É piá ou menina?
Eu estava na rodoviária. Peguei a minha passagem e subi no ônibus. Eu estava cansado, mas teria mais uma rotina a cumprir a noite. Ao me sentar, deparo me com uma mãe e seu filho. Como amo crianças, eu dei apenas um simples sorriso. Ele ficou um tanto interrogado e me devolveu o sorriso. Em seguida, ele pergunta a mãe: "é piá ou menina?".
Tal pergunta me chamou a atenção. Por mais que minha essência entregue a minha alma, vim de uma criança, que geralmente negamos as falas com "é apenas uma criança", me fez refletir sobre a percepção da criança ao conhecer o mundo. Talvez, eles sabiam lidar melhor com as coisas do que nós mesmos, já somos corrompidos.
A mãe, assustada, disse que eu iria ficar com raiva. Eu dei uma risada de felicidade. Sinto-me feliz que alguém me olhe além do corpo. A minha vontade era de responder: "sou o que tu quiseres". Porém, sabendo que o nível de abstração de uma criança está em processo e não conhecendo a mãe, disse que era piá. Mesmo assim, ele não se conformou e ficou a viagem inteira fazendo a mesma pergunta e eu, rindo.

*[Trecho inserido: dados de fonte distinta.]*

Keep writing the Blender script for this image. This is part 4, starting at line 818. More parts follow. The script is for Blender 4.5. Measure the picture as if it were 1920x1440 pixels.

Quando ele chegou no destino final, me despedi com mesmo sorriso que dei assim que entrei. A intriga da criança foi a minha alegria. Voltei acreditando mais que não devo ter vergonha das minha essências. Posso ser quem quiser, pois sei que estou além das tarjas e rótulos. Sou humano e atravesso os mundos. À vida, eu digo: "sou quem quiser; usem o artigo que quiserem em mim: o ou a, mas nunca usem um ou uma, pois eu sou única ou único. Me amo por isso".